== Data lines ==

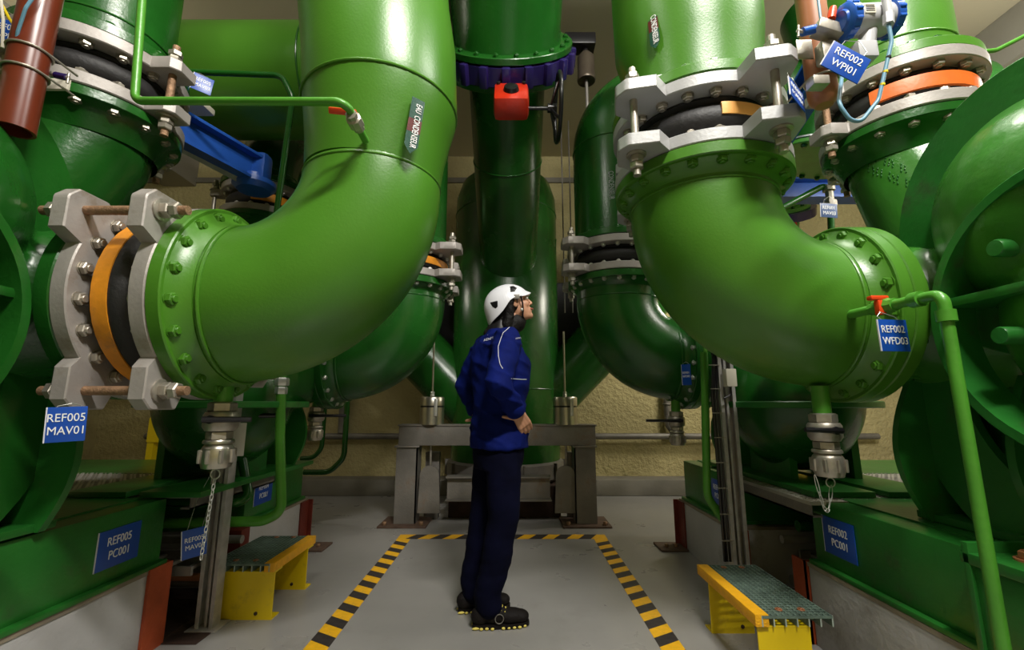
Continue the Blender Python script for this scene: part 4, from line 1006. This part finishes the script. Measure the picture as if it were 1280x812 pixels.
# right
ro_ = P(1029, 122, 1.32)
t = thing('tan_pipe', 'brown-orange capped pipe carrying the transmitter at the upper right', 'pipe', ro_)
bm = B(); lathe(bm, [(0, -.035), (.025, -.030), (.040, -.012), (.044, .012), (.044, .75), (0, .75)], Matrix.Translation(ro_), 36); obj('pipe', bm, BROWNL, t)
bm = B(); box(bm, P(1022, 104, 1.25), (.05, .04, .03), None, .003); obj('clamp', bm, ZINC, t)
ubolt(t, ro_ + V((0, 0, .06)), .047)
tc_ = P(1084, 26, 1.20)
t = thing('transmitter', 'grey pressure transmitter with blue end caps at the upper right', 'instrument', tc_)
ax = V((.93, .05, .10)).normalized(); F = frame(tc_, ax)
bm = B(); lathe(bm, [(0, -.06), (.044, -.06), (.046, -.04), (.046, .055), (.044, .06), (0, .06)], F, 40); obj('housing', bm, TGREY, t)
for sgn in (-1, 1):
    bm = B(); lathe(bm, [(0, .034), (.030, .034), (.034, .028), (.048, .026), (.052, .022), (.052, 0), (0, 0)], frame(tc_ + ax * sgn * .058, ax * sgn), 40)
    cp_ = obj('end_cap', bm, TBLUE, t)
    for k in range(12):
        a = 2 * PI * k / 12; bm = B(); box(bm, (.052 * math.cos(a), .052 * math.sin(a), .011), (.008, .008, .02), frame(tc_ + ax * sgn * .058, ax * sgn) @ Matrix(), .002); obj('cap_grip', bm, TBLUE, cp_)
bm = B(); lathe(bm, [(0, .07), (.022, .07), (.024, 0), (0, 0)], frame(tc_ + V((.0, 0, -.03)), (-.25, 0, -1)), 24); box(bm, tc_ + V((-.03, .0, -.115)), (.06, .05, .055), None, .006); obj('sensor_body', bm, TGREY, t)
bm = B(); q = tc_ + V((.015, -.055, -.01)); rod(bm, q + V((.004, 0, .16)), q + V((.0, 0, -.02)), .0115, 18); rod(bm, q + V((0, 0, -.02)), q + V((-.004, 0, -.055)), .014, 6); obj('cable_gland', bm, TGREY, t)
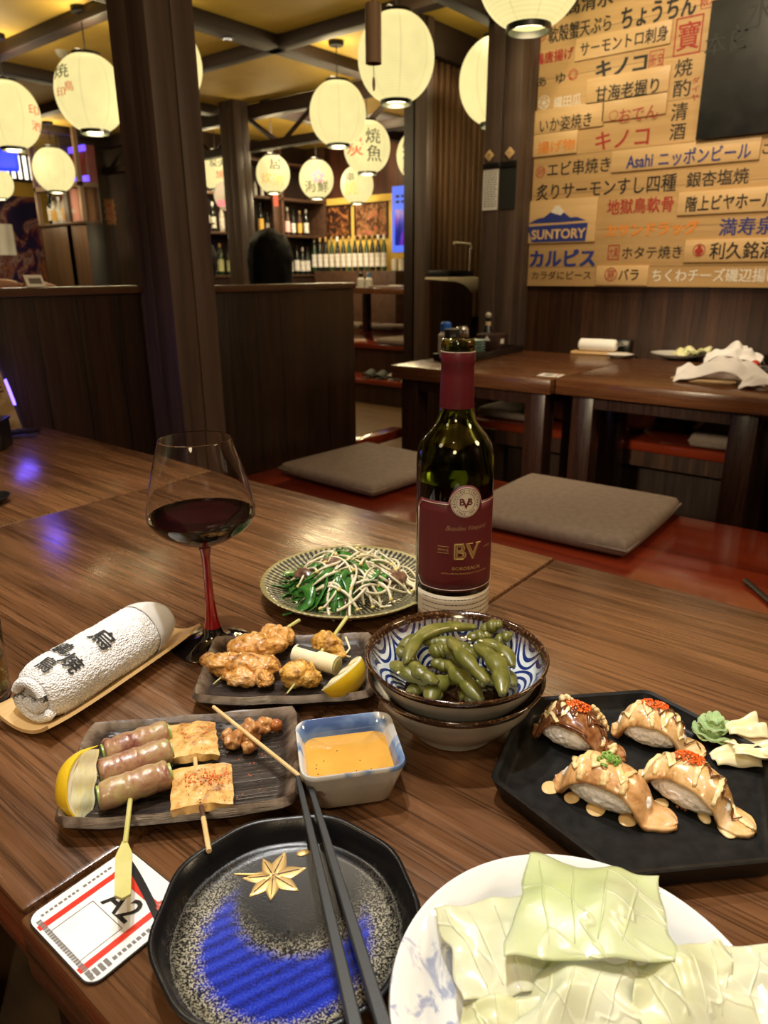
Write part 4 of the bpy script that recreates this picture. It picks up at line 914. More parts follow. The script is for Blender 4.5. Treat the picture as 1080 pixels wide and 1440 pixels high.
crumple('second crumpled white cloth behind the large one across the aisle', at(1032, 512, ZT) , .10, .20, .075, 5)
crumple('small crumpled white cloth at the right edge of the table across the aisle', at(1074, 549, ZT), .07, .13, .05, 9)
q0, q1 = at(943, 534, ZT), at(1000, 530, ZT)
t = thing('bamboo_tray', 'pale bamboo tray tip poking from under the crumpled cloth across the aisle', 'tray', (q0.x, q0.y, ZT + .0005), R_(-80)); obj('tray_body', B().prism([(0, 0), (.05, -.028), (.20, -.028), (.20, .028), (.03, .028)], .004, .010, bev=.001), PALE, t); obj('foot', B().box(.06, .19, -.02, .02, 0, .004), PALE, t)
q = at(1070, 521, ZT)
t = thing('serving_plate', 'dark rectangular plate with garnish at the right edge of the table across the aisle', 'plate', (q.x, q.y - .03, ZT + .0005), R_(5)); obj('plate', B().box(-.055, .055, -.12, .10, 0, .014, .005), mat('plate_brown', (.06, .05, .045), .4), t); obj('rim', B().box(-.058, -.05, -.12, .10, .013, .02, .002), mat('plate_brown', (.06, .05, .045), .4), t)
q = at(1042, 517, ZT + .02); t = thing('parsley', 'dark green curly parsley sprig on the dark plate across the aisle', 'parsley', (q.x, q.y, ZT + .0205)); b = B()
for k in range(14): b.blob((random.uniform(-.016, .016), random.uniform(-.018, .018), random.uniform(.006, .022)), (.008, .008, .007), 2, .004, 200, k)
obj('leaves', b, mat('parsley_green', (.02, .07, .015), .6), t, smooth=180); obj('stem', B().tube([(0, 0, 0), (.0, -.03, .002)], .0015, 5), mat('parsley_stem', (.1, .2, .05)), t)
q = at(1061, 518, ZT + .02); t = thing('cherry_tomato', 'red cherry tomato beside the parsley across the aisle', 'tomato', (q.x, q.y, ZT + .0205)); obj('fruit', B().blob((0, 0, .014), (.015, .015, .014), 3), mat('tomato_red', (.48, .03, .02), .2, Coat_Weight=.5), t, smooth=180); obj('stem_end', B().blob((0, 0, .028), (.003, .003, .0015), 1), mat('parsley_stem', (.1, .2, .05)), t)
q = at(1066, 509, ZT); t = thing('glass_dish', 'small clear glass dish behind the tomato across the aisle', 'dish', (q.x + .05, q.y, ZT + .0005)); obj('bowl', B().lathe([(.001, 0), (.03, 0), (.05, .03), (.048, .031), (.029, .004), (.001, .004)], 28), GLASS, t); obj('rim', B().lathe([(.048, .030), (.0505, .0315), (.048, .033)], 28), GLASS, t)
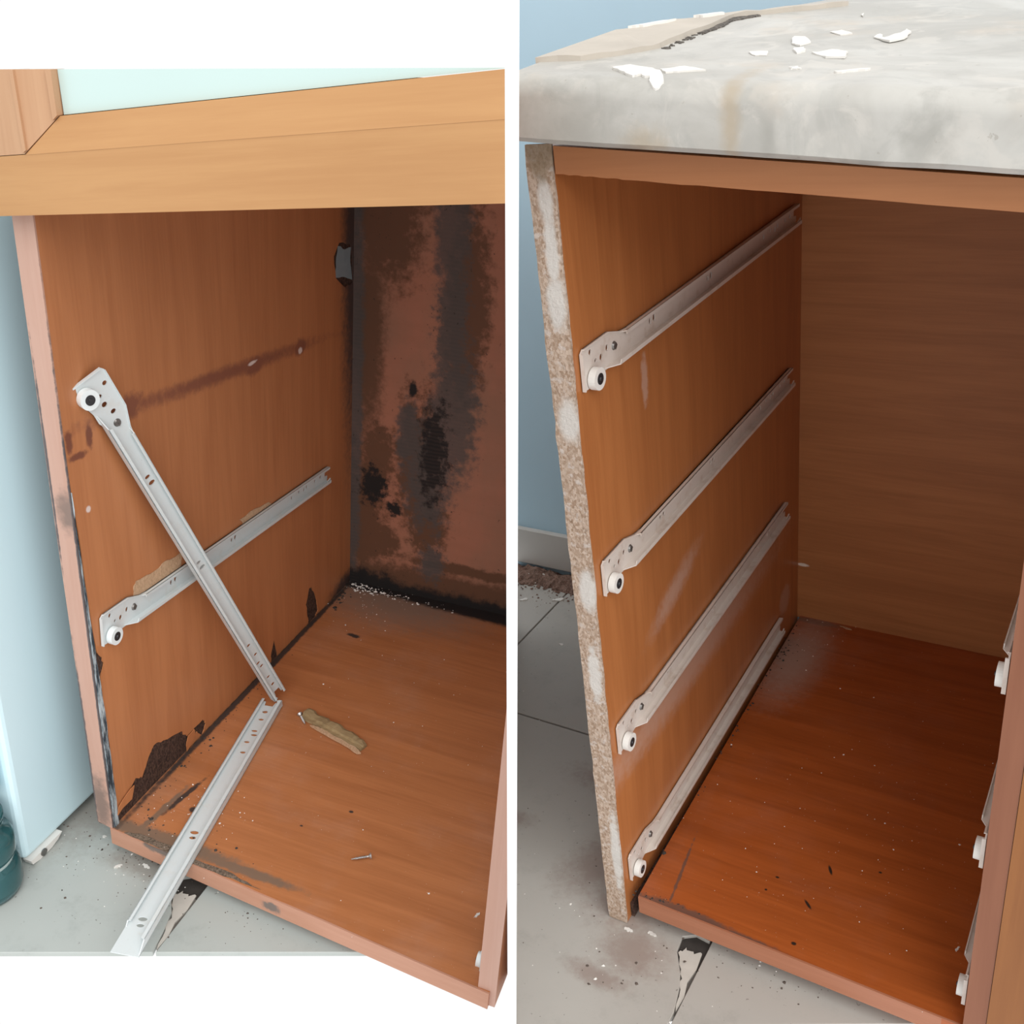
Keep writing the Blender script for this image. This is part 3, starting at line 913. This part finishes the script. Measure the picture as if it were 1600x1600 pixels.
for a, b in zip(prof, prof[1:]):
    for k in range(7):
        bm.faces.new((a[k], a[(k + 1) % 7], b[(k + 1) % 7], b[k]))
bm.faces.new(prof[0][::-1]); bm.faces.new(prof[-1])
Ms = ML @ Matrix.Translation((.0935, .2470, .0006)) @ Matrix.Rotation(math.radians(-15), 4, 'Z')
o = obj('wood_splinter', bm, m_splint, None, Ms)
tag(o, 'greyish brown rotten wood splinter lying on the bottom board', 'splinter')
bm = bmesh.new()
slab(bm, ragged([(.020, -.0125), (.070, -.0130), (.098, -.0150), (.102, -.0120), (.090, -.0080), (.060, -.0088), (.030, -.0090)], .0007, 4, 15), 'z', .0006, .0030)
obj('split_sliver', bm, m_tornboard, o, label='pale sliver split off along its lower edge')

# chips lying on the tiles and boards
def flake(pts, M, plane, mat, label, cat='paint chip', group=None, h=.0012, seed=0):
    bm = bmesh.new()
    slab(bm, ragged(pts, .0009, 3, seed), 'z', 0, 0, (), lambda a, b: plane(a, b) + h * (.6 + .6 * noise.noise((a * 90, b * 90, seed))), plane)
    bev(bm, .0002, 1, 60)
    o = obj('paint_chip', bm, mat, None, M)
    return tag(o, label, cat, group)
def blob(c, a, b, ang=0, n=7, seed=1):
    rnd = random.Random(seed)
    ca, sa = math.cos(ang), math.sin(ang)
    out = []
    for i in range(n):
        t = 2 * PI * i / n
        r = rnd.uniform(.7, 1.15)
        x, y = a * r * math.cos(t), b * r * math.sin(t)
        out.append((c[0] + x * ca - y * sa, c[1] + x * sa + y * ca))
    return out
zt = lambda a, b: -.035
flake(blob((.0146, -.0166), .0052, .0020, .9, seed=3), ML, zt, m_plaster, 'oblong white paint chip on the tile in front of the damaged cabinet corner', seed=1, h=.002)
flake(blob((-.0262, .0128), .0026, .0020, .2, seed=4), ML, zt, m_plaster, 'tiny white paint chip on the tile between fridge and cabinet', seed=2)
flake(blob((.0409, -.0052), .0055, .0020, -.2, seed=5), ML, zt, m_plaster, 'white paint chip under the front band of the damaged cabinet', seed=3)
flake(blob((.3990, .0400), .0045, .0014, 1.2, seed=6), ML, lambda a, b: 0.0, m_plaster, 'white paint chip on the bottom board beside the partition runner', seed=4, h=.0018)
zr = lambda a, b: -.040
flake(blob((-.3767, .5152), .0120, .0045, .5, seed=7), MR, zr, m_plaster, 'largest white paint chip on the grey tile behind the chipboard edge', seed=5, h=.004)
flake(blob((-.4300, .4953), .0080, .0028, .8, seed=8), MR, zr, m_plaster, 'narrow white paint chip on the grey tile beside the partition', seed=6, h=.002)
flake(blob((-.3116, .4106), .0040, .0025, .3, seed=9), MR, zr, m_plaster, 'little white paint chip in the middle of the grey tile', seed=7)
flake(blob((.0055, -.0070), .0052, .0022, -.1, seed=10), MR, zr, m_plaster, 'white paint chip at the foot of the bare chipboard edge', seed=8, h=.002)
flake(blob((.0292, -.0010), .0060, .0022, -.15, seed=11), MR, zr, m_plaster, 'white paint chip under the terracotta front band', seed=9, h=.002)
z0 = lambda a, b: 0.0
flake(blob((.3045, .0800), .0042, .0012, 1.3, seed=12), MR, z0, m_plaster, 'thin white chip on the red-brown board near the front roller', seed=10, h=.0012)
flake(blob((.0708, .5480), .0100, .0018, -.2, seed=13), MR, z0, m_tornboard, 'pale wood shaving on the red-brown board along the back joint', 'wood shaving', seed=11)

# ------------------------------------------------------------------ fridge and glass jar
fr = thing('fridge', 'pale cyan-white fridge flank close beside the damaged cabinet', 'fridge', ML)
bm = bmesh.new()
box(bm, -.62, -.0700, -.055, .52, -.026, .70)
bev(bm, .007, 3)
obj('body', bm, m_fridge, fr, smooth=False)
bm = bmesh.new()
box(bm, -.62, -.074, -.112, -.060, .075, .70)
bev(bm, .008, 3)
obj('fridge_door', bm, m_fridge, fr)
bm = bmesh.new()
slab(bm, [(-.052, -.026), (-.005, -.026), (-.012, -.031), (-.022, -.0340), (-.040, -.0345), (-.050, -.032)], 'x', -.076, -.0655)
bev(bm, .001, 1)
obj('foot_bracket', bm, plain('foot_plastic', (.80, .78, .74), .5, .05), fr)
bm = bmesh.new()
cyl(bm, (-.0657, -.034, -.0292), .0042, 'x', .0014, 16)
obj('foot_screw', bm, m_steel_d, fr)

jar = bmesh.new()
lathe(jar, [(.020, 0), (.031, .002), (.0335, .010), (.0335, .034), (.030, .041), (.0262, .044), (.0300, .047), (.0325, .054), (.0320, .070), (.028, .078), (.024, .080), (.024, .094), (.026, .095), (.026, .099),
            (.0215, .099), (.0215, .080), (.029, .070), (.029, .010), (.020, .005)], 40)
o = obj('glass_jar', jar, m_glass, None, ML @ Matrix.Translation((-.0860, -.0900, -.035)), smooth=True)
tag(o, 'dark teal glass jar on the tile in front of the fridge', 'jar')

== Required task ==
Transcribe, from the records above, the first line and every line after it up to and including the line with "bm = B(); q = tc_"; omit pictures.

== Output of the task ==
Continue the Blender Python script for this scene: part 4, from line 1006. This part finishes the script. Measure the picture as if it were 1280x812 pixels.
# right
ro_ = P(1029, 122, 1.32)
t = thing('tan_pipe', 'brown-orange capped pipe carrying the transmitter at the upper right', 'pipe', ro_)
bm = B(); lathe(bm, [(0, -.035), (.025, -.030), (.040, -.012), (.044, .012), (.044, .75), (0, .75)], Matrix.Translation(ro_), 36); obj('pipe', bm, BROWNL, t)
bm = B(); box(bm, P(1022, 104, 1.25), (.05, .04, .03), None, .003); obj('clamp', bm, ZINC, t)
ubolt(t, ro_ + V((0, 0, .06)), .047)
tc_ = P(1084, 26, 1.20)
t = thing('transmitter', 'grey pressure transmitter with blue end caps at the upper right', 'instrument', tc_)
ax = V((.93, .05, .10)).normalized(); F = frame(tc_, ax)
bm = B(); lathe(bm, [(0, -.06), (.044, -.06), (.046, -.04), (.046, .055), (.044, .06), (0, .06)], F, 40); obj('housing', bm, TGREY, t)
for sgn in (-1, 1):
    bm = B(); lathe(bm, [(0, .034), (.030, .034), (.034, .028), (.048, .026), (.052, .022), (.052, 0), (0, 0)], frame(tc_ + ax * sgn * .058, ax * sgn), 40)
    cp_ = obj('end_cap', bm, TBLUE, t)
    for k in range(12):
        a = 2 * PI * k / 12; bm = B(); box(bm, (.052 * math.cos(a), .052 * math.sin(a), .011), (.008, .008, .02), frame(tc_ + ax * sgn * .058, ax * sgn) @ Matrix(), .002); obj('cap_grip', bm, TBLUE, cp_)
bm = B(); lathe(bm, [(0, .07), (.022, .07), (.024, 0), (0, 0)], frame(tc_ + V((.0, 0, -.03)), (-.25, 0, -1)), 24); box(bm, tc_ + V((-.03, .0, -.115)), (.06, .05, .055), None, .006); obj('sensor_body', bm, TGREY, t)
bm = B(); q = tc_ + V((.015, -.055, -.01)); rod(bm, q + V((.004, 0, .16)), q + V((.0, 0, -.02)), .0115, 18); rod(bm, q + V((0, 0, -.02)), q + V((-.004, 0, -.055)), .014, 6); obj('cable_gland', bm, TGREY, t)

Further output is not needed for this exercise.